[The exercise] All lines below must be repeated exactly, with the pictures omitted.

[Material]
────────────────────────────────────────
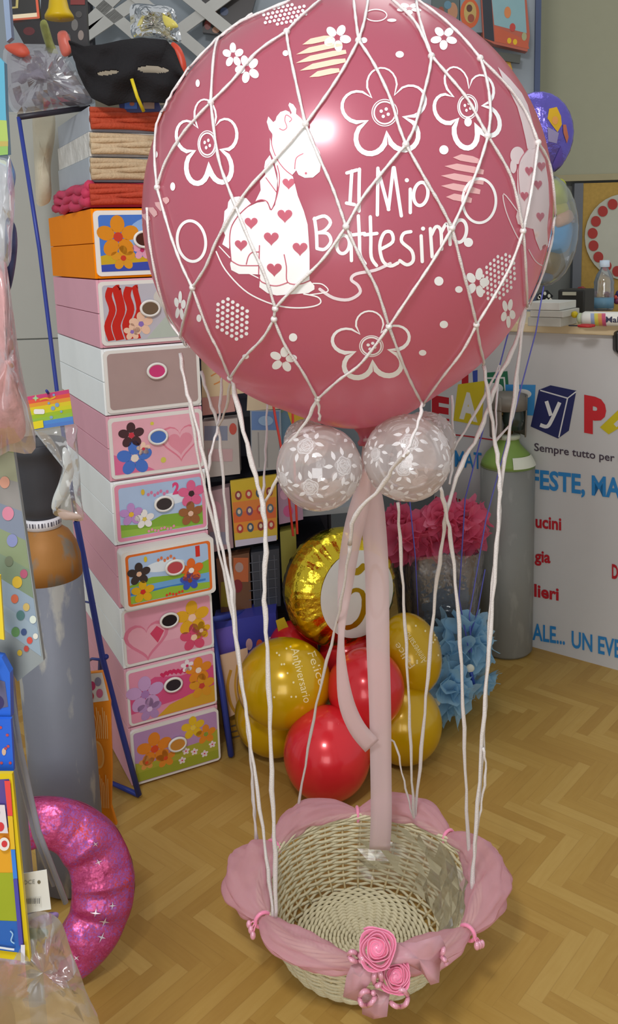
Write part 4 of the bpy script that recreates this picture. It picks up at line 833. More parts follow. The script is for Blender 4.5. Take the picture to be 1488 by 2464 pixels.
# ---------------------------------------------------------------- wire rack with packed toys between drawers and balloons
RKY = 2.67; rx0, rx1 = P(500, 1480, RKY).x, P(800, 1480, RKY).x; rzt = P(560, 860, RKY).z
t = thing('wire_rack', 'blue and black wire rack of packed toys right of the drawers', 'rack', ((rx0+rx1)/2, RKY, 0))
dk = M('26262E', .5, var=.1); fr = F(557, 1826); fr.z = .012
b = MB(); b.tube([P(506, 1492, 2.44), P(535, 1660, 2.42), fr], .010, bluem, 8); b.tube([fr, V((fr.x-.03, fr.y+.16, .012)), P(512, 1500, 2.60)], .008, bluem, 8); b.tube([P(506, 1492, 2.44), P(560, 1480, 2.55), P(660, 1452, 2.72)], .009, bluem, 8); b.build('blue_leg', t)
def rshelf(py, thick=.014, m=dk):
    z = P(600, py, RKY).z; b = MB(); b.obox((rx0, RKY, z-thick), (rx1-rx0, .06, 0), (-.03, .26, 0), (0, 0, thick), m); b.build('shelf', t)
for py in (995, 1148, 1318, 1478): rshelf(py)
b = MB(); b.obox((rx0-.02, RKY+.27, 0), (rx1-rx0+.03, .06, 0), (0, .012, 0), (0, 0, rzt+.02), M('3B3A44', .6, var=.15)); b.build('back_panel', t)
b = MB(); b.obox((P(690, 1240, 2.7).x, 2.68, P(690, 1247, 2.68).z), (.30, .06, 0), (-.02, .22, 0), (0, 0, .02), M('9FA1A2', .5)); b.build('grey_shelf', t)
b = MB()
for q in (0, 1):
    x = rx0 if q == 0 else rx1; b.tube([V((x, RKY+.02+.06*q, .0)), V((x, RKY+.02+.06*q, rzt))], .006, dk, 6)
b.build('post', t)
YR = 2.60
def sq(col1, pts):
    def f(a):
        for p in pts: a.stroke(p, 3, col1); 
    return f
TG = 'packs on the wire rack'
card('toy_box', 'cream box with orange curls, upper left shelf of the wire rack', 'box', [(484,842),(592,846),(596,945),(486,958)], YR, .05, 'C9B48E', sq('C8803C', [[(505,870),(520,862),(528,880),(512,892)],[(508,905),(524,898),(532,915),(515,925)],[(545,880),(560,872),(566,890)]]), TG)
card('toy_box', 'plain cream box half hidden under the pink balloon, right on the top shelf', 'box', [(598,905),(690,930),(700,985),(594,988)], YR, .05, 'CBBB9C', None, TG)
card('toy_pack', 'small pink and tan pack under the cream box with curls', 'pack', [(486,958),(560,950),(566,990),(488,1000)], YR-.005, .05, 'B98A80', None, TG)
def p1(a): a.rect(492, 1025, 548, 1060, '7C8496'); a.ell(561, 1032, 9, 14, 'B84A3C'); a.rect(500, 1080, 560, 1110, 'C0A0A0')
card('toy_pack', 'pale grey and beige bag of toys on the second rack shelf', 'pack', [(486,1015),(572,1006),(578,1140),(492,1150)], YR, .06, 'B4ADA6', p1, TG)
def p2_(a): a.rect(606, 990, 672, 1035, '5C7EB0'); a.rect(606, 1035, 672, 1130, 'A8A8A4'); a.stroke([(622,1040),(624,1125)], 3, '8C8C8A'); a.stroke([(642,1040),(644,1125)], 3, '8C8C8A'); a.ell(640, 1012, 18, 12, '88A8C8')
card('toy_pack', 'ribbed grey pack with a blue top on the second rack shelf', 'pack', [(602,988),(676,984),(680,1128),(606,1136)], YR, .06, '8E9AA6', p2_, TG)
def p3_(a): a.poly([(690,985),(730,975),(735,1040),(715,1060)], 'C9A81E'); a.poly([(668,1000),(690,985),(715,1060),(690,1110),(672,1080)], '54768C')
card('toy_pack', 'yellow, green and blue round pack at the right end of the second rack shelf', 'pack', [(672,975),(738,968),(742,1120),(680,1130)], YR+.01, .05, '6C8C74', p3_, TG)
def p4_(a):
    bands(a, ((556,1160),(566,1308)), ((664,1145),(666,1295)), ['CDB02C', 'D2A030', 'D8803A', 'D86838', 'DE9038', 'D0B03A'])
    cols = ['8C3A3C', '5C6A78', 'B84038', '7A4A6C', '46586C', 'C04A3C']
    for i in range(4):
        for j in range(3): a.ell(574+25*i+2*j, 1192+40*j-3*i, 8, 11, cols[(i*2+j) % 6], lay=3); a.ell(574+25*i+2*j, 1191+40*j-3*i, 4, 5.5, 'D8C8A8', lay=4)
    a.k = 5; a.poly([(566,1300),(666,1287),(666,1300),(567,1316)], 'C4C0D0')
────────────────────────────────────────
[Output of the task]
Write part 4 of the bpy script that recreates this picture. It picks up at line 833. More parts follow. The script is for Blender 4.5. Take the picture to be 1488 by 2464 pixels.
# ---------------------------------------------------------------- wire rack with packed toys between drawers and balloons
RKY = 2.67; rx0, rx1 = P(500, 1480, RKY).x, P(800, 1480, RKY).x; rzt = P(560, 860, RKY).z
t = thing('wire_rack', 'blue and black wire rack of packed toys right of the drawers', 'rack', ((rx0+rx1)/2, RKY, 0))
dk = M('26262E', .5, var=.1); fr = F(557, 1826); fr.z = .012
b = MB(); b.tube([P(506, 1492, 2.44), P(535, 1660, 2.42), fr], .010, bluem, 8); b.tube([fr, V((fr.x-.03, fr.y+.16, .012)), P(512, 1500, 2.60)], .008, bluem, 8); b.tube([P(506, 1492, 2.44), P(560, 1480, 2.55), P(660, 1452, 2.72)], .009, bluem, 8); b.build('blue_leg', t)
def rshelf(py, thick=.014, m=dk):
    z = P(600, py, RKY).z; b = MB(); b.obox((rx0, RKY, z-thick), (rx1-rx0, .06, 0), (-.03, .26, 0), (0, 0, thick), m); b.build('shelf', t)
for py in (995, 1148, 1318, 1478): rshelf(py)
b = MB(); b.obox((rx0-.02, RKY+.27, 0), (rx1-rx0+.03, .06, 0), (0, .012, 0), (0, 0, rzt+.02), M('3B3A44', .6, var=.15)); b.build('back_panel', t)
b = MB(); b.obox((P(690, 1240, 2.7).x, 2.68, P(690, 1247, 2.68).z), (.30, .06, 0), (-.02, .22, 0), (0, 0, .02), M('9FA1A2', .5)); b.build('grey_shelf', t)
b = MB()
for q in (0, 1):
    x = rx0 if q == 0 else rx1; b.tube([V((x, RKY+.02+.06*q, .0)), V((x, RKY+.02+.06*q, rzt))], .006, dk, 6)
b.build('post', t)
YR = 2.60
def sq(col1, pts):
    def f(a):
        for p in pts: a.stroke(p, 3, col1); 
    return f
TG = 'packs on the wire rack'
card('toy_box', 'cream box with orange curls, upper left shelf of the wire rack', 'box', [(484,842),(592,846),(596,945),(486,958)], YR, .05, 'C9B48E', sq('C8803C', [[(505,870),(520,862),(528,880),(512,892)],[(508,905),(524,898),(532,915),(515,925)],[(545,880),(560,872),(566,890)]]), TG)
card('toy_box', 'plain cream box half hidden under the pink balloon, right on the top shelf', 'box', [(598,905),(690,930),(700,985),(594,988)], YR, .05, 'CBBB9C', None, TG)
card('toy_pack', 'small pink and tan pack under the cream box with curls', 'pack', [(486,958),(560,950),(566,990),(488,1000)], YR-.005, .05, 'B98A80', None, TG)
def p1(a): a.rect(492, 1025, 548, 1060, '7C8496'); a.ell(561, 1032, 9, 14, 'B84A3C'); a.rect(500, 1080, 560, 1110, 'C0A0A0')
card('toy_pack', 'pale grey and beige bag of toys on the second rack shelf', 'pack', [(486,1015),(572,1006),(578,1140),(492,1150)], YR, .06, 'B4ADA6', p1, TG)
def p2_(a): a.rect(606, 990, 672, 1035, '5C7EB0'); a.rect(606, 1035, 672, 1130, 'A8A8A4'); a.stroke([(622,1040),(624,1125)], 3, '8C8C8A'); a.stroke([(642,1040),(644,1125)], 3, '8C8C8A'); a.ell(640, 1012, 18, 12, '88A8C8')
card('toy_pack', 'ribbed grey pack with a blue top on the second rack shelf', 'pack', [(602,988),(676,984),(680,1128),(606,1136)], YR, .06, '8E9AA6', p2_, TG)
def p3_(a): a.poly([(690,985),(730,975),(735,1040),(715,1060)], 'C9A81E'); a.poly([(668,1000),(690,985),(715,1060),(690,1110),(672,1080)], '54768C')
card('toy_pack', 'yellow, green and blue round pack at the right end of the second rack shelf', 'pack', [(672,975),(738,968),(742,1120),(680,1130)], YR+.01, .05, '6C8C74', p3_, TG)
def p4_(a):
    bands(a, ((556,1160),(566,1308)), ((664,1145),(666,1295)), ['CDB02C', 'D2A030', 'D8803A', 'D86838', 'DE9038', 'D0B03A'])
    cols = ['8C3A3C', '5C6A78', 'B84038', '7A4A6C', '46586C', 'C04A3C']
    for i in range(4):
        for j in range(3): a.ell(574+25*i+2*j, 1192+40*j-3*i, 8, 11, cols[(i*2+j) % 6], lay=3); a.ell(574+25*i+2*j, 1191+40*j-3*i, 4, 5.5, 'D8C8A8', lay=4)
    a.k = 5; a.poly([(566,1300),(666,1287),(666,1300),(567,1316)], 'C4C0D0')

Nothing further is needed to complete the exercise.